REQUIREMENT:
Below is a set of records. Repeat all of them exactly.

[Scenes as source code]
════════
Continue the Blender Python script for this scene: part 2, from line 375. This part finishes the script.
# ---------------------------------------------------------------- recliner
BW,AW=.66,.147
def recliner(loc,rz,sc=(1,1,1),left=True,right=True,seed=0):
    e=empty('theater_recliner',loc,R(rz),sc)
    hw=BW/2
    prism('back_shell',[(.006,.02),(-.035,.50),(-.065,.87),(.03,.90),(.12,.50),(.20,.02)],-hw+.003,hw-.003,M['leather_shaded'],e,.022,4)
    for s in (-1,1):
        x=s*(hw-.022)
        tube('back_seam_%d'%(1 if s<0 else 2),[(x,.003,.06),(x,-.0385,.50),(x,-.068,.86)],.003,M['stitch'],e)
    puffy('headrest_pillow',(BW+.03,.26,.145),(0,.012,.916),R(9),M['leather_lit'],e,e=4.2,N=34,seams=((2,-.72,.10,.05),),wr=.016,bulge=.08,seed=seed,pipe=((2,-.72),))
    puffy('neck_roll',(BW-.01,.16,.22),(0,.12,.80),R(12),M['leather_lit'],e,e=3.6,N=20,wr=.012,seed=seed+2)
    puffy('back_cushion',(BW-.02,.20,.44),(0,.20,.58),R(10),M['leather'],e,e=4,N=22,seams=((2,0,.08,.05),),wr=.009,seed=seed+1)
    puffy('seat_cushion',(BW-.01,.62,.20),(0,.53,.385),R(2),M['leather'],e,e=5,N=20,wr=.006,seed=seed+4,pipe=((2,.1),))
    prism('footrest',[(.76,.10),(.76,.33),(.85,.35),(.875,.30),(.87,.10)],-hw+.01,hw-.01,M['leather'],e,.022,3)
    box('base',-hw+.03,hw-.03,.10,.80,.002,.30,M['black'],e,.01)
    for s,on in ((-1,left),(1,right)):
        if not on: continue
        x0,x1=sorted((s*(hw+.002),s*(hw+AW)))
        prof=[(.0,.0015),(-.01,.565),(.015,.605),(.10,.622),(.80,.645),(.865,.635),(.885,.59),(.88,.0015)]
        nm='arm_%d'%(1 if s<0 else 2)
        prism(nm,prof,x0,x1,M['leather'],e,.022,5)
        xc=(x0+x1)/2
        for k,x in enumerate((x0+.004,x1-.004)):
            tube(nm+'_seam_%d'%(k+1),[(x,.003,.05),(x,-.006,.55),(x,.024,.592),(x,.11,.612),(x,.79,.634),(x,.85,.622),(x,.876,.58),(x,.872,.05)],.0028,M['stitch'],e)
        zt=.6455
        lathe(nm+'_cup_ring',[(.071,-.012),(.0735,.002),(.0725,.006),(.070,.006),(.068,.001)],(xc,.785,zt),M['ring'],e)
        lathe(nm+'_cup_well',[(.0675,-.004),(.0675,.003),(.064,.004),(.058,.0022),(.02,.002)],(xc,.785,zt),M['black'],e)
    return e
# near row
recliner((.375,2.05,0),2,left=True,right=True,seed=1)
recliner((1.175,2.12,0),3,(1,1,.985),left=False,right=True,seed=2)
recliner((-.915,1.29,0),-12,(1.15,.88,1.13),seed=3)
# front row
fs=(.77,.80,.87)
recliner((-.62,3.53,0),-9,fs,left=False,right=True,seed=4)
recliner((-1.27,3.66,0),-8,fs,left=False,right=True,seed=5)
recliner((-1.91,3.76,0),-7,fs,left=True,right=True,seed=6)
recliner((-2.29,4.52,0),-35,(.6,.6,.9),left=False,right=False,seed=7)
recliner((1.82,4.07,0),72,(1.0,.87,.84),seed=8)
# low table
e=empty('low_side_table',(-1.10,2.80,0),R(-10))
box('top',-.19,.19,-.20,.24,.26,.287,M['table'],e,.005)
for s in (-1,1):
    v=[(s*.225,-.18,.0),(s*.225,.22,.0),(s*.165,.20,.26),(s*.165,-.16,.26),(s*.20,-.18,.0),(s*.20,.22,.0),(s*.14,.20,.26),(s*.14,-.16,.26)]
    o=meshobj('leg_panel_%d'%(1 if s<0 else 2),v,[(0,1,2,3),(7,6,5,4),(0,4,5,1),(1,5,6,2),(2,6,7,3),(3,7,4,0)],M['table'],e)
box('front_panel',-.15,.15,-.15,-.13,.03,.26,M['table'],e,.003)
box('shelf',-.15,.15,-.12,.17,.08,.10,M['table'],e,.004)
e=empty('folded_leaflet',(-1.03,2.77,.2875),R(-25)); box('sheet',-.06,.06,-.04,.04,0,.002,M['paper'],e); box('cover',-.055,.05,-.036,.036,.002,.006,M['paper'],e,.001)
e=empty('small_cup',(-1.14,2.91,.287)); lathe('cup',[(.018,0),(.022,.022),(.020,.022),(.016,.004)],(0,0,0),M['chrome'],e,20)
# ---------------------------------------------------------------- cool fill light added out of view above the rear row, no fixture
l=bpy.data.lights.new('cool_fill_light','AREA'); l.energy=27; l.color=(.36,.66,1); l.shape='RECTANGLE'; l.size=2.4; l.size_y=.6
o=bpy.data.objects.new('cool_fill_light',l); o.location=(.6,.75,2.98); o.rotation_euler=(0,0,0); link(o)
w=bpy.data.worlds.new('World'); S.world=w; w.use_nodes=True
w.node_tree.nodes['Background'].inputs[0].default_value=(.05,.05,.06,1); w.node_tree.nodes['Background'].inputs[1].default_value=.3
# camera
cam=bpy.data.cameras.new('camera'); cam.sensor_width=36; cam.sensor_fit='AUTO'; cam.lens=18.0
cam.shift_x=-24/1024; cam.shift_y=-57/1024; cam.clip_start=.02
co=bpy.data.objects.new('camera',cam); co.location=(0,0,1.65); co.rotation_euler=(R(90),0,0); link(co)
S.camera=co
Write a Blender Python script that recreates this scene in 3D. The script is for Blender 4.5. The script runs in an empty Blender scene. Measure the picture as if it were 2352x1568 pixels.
════════
IN RESPONSE:
Continue the Blender Python script for this scene: part 2, from line 375. This part finishes the script.
# ---------------------------------------------------------------- recliner
BW,AW=.66,.147
def recliner(loc,rz,sc=(1,1,1),left=True,right=True,seed=0):
    e=empty('theater_recliner',loc,R(rz),sc)
    hw=BW/2
    prism('back_shell',[(.006,.02),(-.035,.50),(-.065,.87),(.03,.90),(.12,.50),(.20,.02)],-hw+.003,hw-.003,M['leather_shaded'],e,.022,4)
    for s in (-1,1):
        x=s*(hw-.022)
        tube('back_seam_%d'%(1 if s<0 else 2),[(x,.003,.06),(x,-.0385,.50),(x,-.068,.86)],.003,M['stitch'],e)
    puffy('headrest_pillow',(BW+.03,.26,.145),(0,.012,.916),R(9),M['leather_lit'],e,e=4.2,N=34,seams=((2,-.72,.10,.05),),wr=.016,bulge=.08,seed=seed,pipe=((2,-.72),))
    puffy('neck_roll',(BW-.01,.16,.22),(0,.12,.80),R(12),M['leather_lit'],e,e=3.6,N=20,wr=.012,seed=seed+2)
    puffy('back_cushion',(BW-.02,.20,.44),(0,.20,.58),R(10),M['leather'],e,e=4,N=22,seams=((2,0,.08,.05),),wr=.009,seed=seed+1)
    puffy('seat_cushion',(BW-.01,.62,.20),(0,.53,.385),R(2),M['leather'],e,e=5,N=20,wr=.006,seed=seed+4,pipe=((2,.1),))
    prism('footrest',[(.76,.10),(.76,.33),(.85,.35),(.875,.30),(.87,.10)],-hw+.01,hw-.01,M['leather'],e,.022,3)
    box('base',-hw+.03,hw-.03,.10,.80,.002,.30,M['black'],e,.01)
    for s,on in ((-1,left),(1,right)):
        if not on: continue
        x0,x1=sorted((s*(hw+.002),s*(hw+AW)))
        prof=[(.0,.0015),(-.01,.565),(.015,.605),(.10,.622),(.80,.645),(.865,.635),(.885,.59),(.88,.0015)]
        nm='arm_%d'%(1 if s<0 else 2)
        prism(nm,prof,x0,x1,M['leather'],e,.022,5)
        xc=(x0+x1)/2
        for k,x in enumerate((x0+.004,x1-.004)):
            tube(nm+'_seam_%d'%(k+1),[(x,.003,.05),(x,-.006,.55),(x,.024,.592),(x,.11,.612),(x,.79,.634),(x,.85,.622),(x,.876,.58),(x,.872,.05)],.0028,M['stitch'],e)
        zt=.6455
        lathe(nm+'_cup_ring',[(.071,-.012),(.0735,.002),(.0725,.006),(.070,.006),(.068,.001)],(xc,.785,zt),M['ring'],e)
        lathe(nm+'_cup_well',[(.0675,-.004),(.0675,.003),(.064,.004),(.058,.0022),(.02,.002)],(xc,.785,zt),M['black'],e)
    return e
# near row
recliner((.375,2.05,0),2,left=True,right=True,seed=1)
recliner((1.175,2.12,0),3,(1,1,.985),left=False,right=True,seed=2)
recliner((-.915,1.29,0),-12,(1.15,.88,1.13),seed=3)
# front row
fs=(.77,.80,.87)
recliner((-.62,3.53,0),-9,fs,left=False,right=True,seed=4)
recliner((-1.27,3.66,0),-8,fs,left=False,right=True,seed=5)
recliner((-1.91,3.76,0),-7,fs,left=True,right=True,seed=6)
recliner((-2.29,4.52,0),-35,(.6,.6,.9),left=False,right=False,seed=7)
recliner((1.82,4.07,0),72,(1.0,.87,.84),seed=8)
# low table
e=empty('low_side_table',(-1.10,2.80,0),R(-10))
box('top',-.19,.19,-.20,.24,.26,.287,M['table'],e,.005)
for s in (-1,1):
    v=[(s*.225,-.18,.0),(s*.225,.22,.0),(s*.165,.20,.26),(s*.165,-.16,.26),(s*.20,-.18,.0),(s*.20,.22,.0),(s*.14,.20,.26),(s*.14,-.16,.26)]
    o=meshobj('leg_panel_%d'%(1 if s<0 else 2),v,[(0,1,2,3),(7,6,5,4),(0,4,5,1),(1,5,6,2),(2,6,7,3),(3,7,4,0)],M['table'],e)
box('front_panel',-.15,.15,-.15,-.13,.03,.26,M['table'],e,.003)
box('shelf',-.15,.15,-.12,.17,.08,.10,M['table'],e,.004)
e=empty('folded_leaflet',(-1.03,2.77,.2875),R(-25)); box('sheet',-.06,.06,-.04,.04,0,.002,M['paper'],e); box('cover',-.055,.05,-.036,.036,.002,.006,M['paper'],e,.001)
e=empty('small_cup',(-1.14,2.91,.287)); lathe('cup',[(.018,0),(.022,.022),(.020,.022),(.016,.004)],(0,0,0),M['chrome'],e,20)
# ---------------------------------------------------------------- cool fill light added out of view above the rear row, no fixture
l=bpy.data.lights.new('cool_fill_light','AREA'); l.energy=27; l.color=(.36,.66,1); l.shape='RECTANGLE'; l.size=2.4; l.size_y=.6
o=bpy.data.objects.new('cool_fill_light',l); o.location=(.6,.75,2.98); o.rotation_euler=(0,0,0); link(o)
w=bpy.data.worlds.new('World'); S.world=w; w.use_nodes=True
w.node_tree.nodes['Background'].inputs[0].default_value=(.05,.05,.06,1); w.node_tree.nodes['Background'].inputs[1].default_value=.3
# camera
cam=bpy.data.cameras.new('camera'); cam.sensor_width=36; cam.sensor_fit='AUTO'; cam.lens=18.0
cam.shift_x=-24/1024; cam.shift_y=-57/1024; cam.clip_start=.02
co=bpy.data.objects.new('camera',cam); co.location=(0,0,1.65); co.rotation_euler=(R(90),0,0); link(co)
S.camera=co
Write a Blender Python script that recreates this scene in 3D. The script is for Blender 4.5. The script runs in an empty Blender scene. Measure the picture as if it were 2352x1568 pixels.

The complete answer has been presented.